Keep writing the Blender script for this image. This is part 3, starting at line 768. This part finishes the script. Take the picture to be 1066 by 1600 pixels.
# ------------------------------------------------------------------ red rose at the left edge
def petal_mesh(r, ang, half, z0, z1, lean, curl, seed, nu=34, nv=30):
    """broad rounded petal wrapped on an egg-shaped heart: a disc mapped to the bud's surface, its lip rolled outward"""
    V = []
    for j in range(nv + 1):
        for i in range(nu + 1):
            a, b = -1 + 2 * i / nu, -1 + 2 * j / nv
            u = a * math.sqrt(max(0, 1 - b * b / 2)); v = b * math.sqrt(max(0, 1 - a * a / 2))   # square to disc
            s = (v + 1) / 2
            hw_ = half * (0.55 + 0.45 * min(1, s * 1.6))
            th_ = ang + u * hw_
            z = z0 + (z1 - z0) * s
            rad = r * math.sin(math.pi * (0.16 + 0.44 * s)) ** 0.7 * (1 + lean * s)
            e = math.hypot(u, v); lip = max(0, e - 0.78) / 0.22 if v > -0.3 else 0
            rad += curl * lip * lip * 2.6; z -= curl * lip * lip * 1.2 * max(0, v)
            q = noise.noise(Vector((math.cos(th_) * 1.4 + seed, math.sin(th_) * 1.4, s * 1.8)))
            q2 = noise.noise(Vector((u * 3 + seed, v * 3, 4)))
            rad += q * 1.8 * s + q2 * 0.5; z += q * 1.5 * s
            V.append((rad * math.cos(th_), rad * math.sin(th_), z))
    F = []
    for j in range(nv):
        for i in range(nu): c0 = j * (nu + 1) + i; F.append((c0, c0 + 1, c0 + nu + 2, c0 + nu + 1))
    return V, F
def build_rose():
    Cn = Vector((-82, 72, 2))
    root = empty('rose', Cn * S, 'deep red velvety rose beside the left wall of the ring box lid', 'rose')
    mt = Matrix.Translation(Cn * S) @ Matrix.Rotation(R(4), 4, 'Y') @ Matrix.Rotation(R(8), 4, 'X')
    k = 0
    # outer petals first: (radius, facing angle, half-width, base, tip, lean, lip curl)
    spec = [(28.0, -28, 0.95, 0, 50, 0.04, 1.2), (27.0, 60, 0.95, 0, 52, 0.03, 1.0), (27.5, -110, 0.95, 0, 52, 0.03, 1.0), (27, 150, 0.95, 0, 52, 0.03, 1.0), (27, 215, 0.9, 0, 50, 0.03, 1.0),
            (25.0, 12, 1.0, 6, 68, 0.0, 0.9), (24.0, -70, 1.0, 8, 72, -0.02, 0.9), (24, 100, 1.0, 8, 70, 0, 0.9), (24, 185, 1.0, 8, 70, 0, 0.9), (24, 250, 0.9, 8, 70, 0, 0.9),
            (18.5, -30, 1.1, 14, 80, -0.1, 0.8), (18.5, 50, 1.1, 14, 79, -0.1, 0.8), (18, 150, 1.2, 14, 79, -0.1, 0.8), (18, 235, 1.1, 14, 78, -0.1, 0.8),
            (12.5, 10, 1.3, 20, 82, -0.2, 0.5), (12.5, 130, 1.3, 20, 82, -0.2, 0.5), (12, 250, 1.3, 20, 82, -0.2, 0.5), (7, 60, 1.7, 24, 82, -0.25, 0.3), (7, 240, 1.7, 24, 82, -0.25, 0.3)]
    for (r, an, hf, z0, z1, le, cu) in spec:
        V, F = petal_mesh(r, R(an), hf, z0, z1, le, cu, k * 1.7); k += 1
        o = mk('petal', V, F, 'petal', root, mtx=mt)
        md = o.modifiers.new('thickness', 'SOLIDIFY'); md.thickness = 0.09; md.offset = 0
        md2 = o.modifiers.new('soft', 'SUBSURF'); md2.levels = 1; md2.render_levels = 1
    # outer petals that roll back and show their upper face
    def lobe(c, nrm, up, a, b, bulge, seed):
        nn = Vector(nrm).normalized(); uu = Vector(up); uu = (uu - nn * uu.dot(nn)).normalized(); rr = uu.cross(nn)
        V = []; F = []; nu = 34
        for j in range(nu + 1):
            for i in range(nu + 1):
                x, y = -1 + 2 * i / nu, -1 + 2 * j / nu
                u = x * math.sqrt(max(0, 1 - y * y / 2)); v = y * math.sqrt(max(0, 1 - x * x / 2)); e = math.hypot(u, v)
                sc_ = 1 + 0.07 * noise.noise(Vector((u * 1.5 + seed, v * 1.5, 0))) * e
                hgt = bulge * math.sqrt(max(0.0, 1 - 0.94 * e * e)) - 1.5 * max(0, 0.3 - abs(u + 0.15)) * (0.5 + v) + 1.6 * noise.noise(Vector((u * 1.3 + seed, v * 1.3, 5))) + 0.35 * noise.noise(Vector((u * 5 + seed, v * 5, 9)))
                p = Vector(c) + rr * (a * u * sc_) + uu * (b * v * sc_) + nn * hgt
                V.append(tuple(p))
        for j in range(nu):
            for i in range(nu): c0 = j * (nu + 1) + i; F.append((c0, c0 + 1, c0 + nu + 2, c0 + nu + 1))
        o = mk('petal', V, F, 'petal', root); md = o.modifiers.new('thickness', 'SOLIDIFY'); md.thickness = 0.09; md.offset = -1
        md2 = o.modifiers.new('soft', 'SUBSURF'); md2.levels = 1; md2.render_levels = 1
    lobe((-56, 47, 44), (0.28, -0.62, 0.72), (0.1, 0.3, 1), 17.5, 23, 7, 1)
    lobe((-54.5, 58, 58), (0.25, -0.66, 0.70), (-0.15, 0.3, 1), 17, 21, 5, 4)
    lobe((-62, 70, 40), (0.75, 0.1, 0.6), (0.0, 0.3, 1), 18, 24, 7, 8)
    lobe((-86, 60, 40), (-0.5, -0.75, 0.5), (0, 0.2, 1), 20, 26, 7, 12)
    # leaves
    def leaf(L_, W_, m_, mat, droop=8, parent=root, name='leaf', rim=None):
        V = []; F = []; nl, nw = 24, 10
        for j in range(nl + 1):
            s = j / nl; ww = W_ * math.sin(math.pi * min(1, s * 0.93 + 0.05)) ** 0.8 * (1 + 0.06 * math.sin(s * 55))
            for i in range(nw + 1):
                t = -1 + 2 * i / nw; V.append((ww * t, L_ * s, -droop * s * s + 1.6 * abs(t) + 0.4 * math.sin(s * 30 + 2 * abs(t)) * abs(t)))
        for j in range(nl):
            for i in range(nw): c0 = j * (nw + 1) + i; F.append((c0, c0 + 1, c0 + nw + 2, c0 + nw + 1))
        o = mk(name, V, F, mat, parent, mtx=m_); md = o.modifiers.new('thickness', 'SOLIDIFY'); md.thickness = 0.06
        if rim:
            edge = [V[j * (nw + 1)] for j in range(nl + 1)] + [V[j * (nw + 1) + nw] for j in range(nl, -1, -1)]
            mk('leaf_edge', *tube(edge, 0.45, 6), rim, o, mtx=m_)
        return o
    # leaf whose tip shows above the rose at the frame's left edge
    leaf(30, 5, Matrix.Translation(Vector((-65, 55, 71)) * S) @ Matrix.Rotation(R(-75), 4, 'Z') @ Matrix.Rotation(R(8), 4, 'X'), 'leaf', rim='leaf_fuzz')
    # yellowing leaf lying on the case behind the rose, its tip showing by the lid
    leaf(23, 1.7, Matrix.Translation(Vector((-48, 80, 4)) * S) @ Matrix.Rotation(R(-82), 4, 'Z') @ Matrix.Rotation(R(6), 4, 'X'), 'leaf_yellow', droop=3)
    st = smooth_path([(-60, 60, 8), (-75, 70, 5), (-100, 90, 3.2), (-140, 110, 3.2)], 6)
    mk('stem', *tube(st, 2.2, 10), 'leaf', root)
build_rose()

INSTRUCTIONS FOR THE TASK » Working from the material above, retype it in its entirety without change.

THE COMPLETED TASK »
Keep writing the Blender script for this image. This is part 3, starting at line 768. This part finishes the script. Take the picture to be 1066 by 1600 pixels.
# ------------------------------------------------------------------ red rose at the left edge
def petal_mesh(r, ang, half, z0, z1, lean, curl, seed, nu=34, nv=30):
    """broad rounded petal wrapped on an egg-shaped heart: a disc mapped to the bud's surface, its lip rolled outward"""
    V = []
    for j in range(nv + 1):
        for i in range(nu + 1):
            a, b = -1 + 2 * i / nu, -1 + 2 * j / nv
            u = a * math.sqrt(max(0, 1 - b * b / 2)); v = b * math.sqrt(max(0, 1 - a * a / 2))   # square to disc
            s = (v + 1) / 2
            hw_ = half * (0.55 + 0.45 * min(1, s * 1.6))
            th_ = ang + u * hw_
            z = z0 + (z1 - z0) * s
            rad = r * math.sin(math.pi * (0.16 + 0.44 * s)) ** 0.7 * (1 + lean * s)
            e = math.hypot(u, v); lip = max(0, e - 0.78) / 0.22 if v > -0.3 else 0
            rad += curl * lip * lip * 2.6; z -= curl * lip * lip * 1.2 * max(0, v)
            q = noise.noise(Vector((math.cos(th_) * 1.4 + seed, math.sin(th_) * 1.4, s * 1.8)))
            q2 = noise.noise(Vector((u * 3 + seed, v * 3, 4)))
            rad += q * 1.8 * s + q2 * 0.5; z += q * 1.5 * s
            V.append((rad * math.cos(th_), rad * math.sin(th_), z))
    F = []
    for j in range(nv):
        for i in range(nu): c0 = j * (nu + 1) + i; F.append((c0, c0 + 1, c0 + nu + 2, c0 + nu + 1))
    return V, F
def build_rose():
    Cn = Vector((-82, 72, 2))
    root = empty('rose', Cn * S, 'deep red velvety rose beside the left wall of the ring box lid', 'rose')
    mt = Matrix.Translation(Cn * S) @ Matrix.Rotation(R(4), 4, 'Y') @ Matrix.Rotation(R(8), 4, 'X')
    k = 0
    # outer petals first: (radius, facing angle, half-width, base, tip, lean, lip curl)
    spec = [(28.0, -28, 0.95, 0, 50, 0.04, 1.2), (27.0, 60, 0.95, 0, 52, 0.03, 1.0), (27.5, -110, 0.95, 0, 52, 0.03, 1.0), (27, 150, 0.95, 0, 52, 0.03, 1.0), (27, 215, 0.9, 0, 50, 0.03, 1.0),
            (25.0, 12, 1.0, 6, 68, 0.0, 0.9), (24.0, -70, 1.0, 8, 72, -0.02, 0.9), (24, 100, 1.0, 8, 70, 0, 0.9), (24, 185, 1.0, 8, 70, 0, 0.9), (24, 250, 0.9, 8, 70, 0, 0.9),
            (18.5, -30, 1.1, 14, 80, -0.1, 0.8), (18.5, 50, 1.1, 14, 79, -0.1, 0.8), (18, 150, 1.2, 14, 79, -0.1, 0.8), (18, 235, 1.1, 14, 78, -0.1, 0.8),
            (12.5, 10, 1.3, 20, 82, -0.2, 0.5), (12.5, 130, 1.3, 20, 82, -0.2, 0.5), (12, 250, 1.3, 20, 82, -0.2, 0.5), (7, 60, 1.7, 24, 82, -0.25, 0.3), (7, 240, 1.7, 24, 82, -0.25, 0.3)]
    for (r, an, hf, z0, z1, le, cu) in spec:
        V, F = petal_mesh(r, R(an), hf, z0, z1, le, cu, k * 1.7); k += 1
        o = mk('petal', V, F, 'petal', root, mtx=mt)
        md = o.modifiers.new('thickness', 'SOLIDIFY'); md.thickness = 0.09; md.offset = 0
        md2 = o.modifiers.new('soft', 'SUBSURF'); md2.levels = 1; md2.render_levels = 1
    # outer petals that roll back and show their upper face
    def lobe(c, nrm, up, a, b, bulge, seed):
        nn = Vector(nrm).normalized(); uu = Vector(up); uu = (uu - nn * uu.dot(nn)).normalized(); rr = uu.cross(nn)
        V = []; F = []; nu = 34
        for j in range(nu + 1):
            for i in range(nu + 1):
                x, y = -1 + 2 * i / nu, -1 + 2 * j / nu
                u = x * math.sqrt(max(0, 1 - y * y / 2)); v = y * math.sqrt(max(0, 1 - x * x / 2)); e = math.hypot(u, v)
                sc_ = 1 + 0.07 * noise.noise(Vector((u * 1.5 + seed, v * 1.5, 0))) * e
                hgt = bulge * math.sqrt(max(0.0, 1 - 0.94 * e * e)) - 1.5 * max(0, 0.3 - abs(u + 0.15)) * (0.5 + v) + 1.6 * noise.noise(Vector((u * 1.3 + seed, v * 1.3, 5))) + 0.35 * noise.noise(Vector((u * 5 + seed, v * 5, 9)))
                p = Vector(c) + rr * (a * u * sc_) + uu * (b * v * sc_) + nn * hgt
                V.append(tuple(p))
        for j in range(nu):
            for i in range(nu): c0 = j * (nu + 1) + i; F.append((c0, c0 + 1, c0 + nu + 2, c0 + nu + 1))
        o = mk('petal', V, F, 'petal', root); md = o.modifiers.new('thickness', 'SOLIDIFY'); md.thickness = 0.09; md.offset = -1
        md2 = o.modifiers.new('soft', 'SUBSURF'); md2.levels = 1; md2.render_levels = 1
    lobe((-56, 47, 44), (0.28, -0.62, 0.72), (0.1, 0.3, 1), 17.5, 23, 7, 1)
    lobe((-54.5, 58, 58), (0.25, -0.66, 0.70), (-0.15, 0.3, 1), 17, 21, 5, 4)
    lobe((-62, 70, 40), (0.75, 0.1, 0.6), (0.0, 0.3, 1), 18, 24, 7, 8)
    lobe((-86, 60, 40), (-0.5, -0.75, 0.5), (0, 0.2, 1), 20, 26, 7, 12)
    # leaves
    def leaf(L_, W_, m_, mat, droop=8, parent=root, name='leaf', rim=None):
        V = []; F = []; nl, nw = 24, 10
        for j in range(nl + 1):
            s = j / nl; ww = W_ * math.sin(math.pi * min(1, s * 0.93 + 0.05)) ** 0.8 * (1 + 0.06 * math.sin(s * 55))
            for i in range(nw + 1):
                t = -1 + 2 * i / nw; V.append((ww * t, L_ * s, -droop * s * s + 1.6 * abs(t) + 0.4 * math.sin(s * 30 + 2 * abs(t)) * abs(t)))
        for j in range(nl):
            for i in range(nw): c0 = j * (nw + 1) + i; F.append((c0, c0 + 1, c0 + nw + 2, c0 + nw + 1))
        o = mk(name, V, F, mat, parent, mtx=m_); md = o.modifiers.new('thickness', 'SOLIDIFY'); md.thickness = 0.06
        if rim:
            edge = [V[j * (nw + 1)] for j in range(nl + 1)] + [V[j * (nw + 1) + nw] for j in range(nl, -1, -1)]
            mk('leaf_edge', *tube(edge, 0.45, 6), rim, o, mtx=m_)
        return o
    # leaf whose tip shows above the rose at the frame's left edge
    leaf(30, 5, Matrix.Translation(Vector((-65, 55, 71)) * S) @ Matrix.Rotation(R(-75), 4, 'Z') @ Matrix.Rotation(R(8), 4, 'X'), 'leaf', rim='leaf_fuzz')
    # yellowing leaf lying on the case behind the rose, its tip showing by the lid
    leaf(23, 1.7, Matrix.Translation(Vector((-48, 80, 4)) * S) @ Matrix.Rotation(R(-82), 4, 'Z') @ Matrix.Rotation(R(6), 4, 'X'), 'leaf_yellow', droop=3)
    st = smooth_path([(-60, 60, 8), (-75, 70, 5), (-100, 90, 3.2), (-140, 110, 3.2)], 6)
    mk('stem', *tube(st, 2.2, 10), 'leaf', root)
build_rose()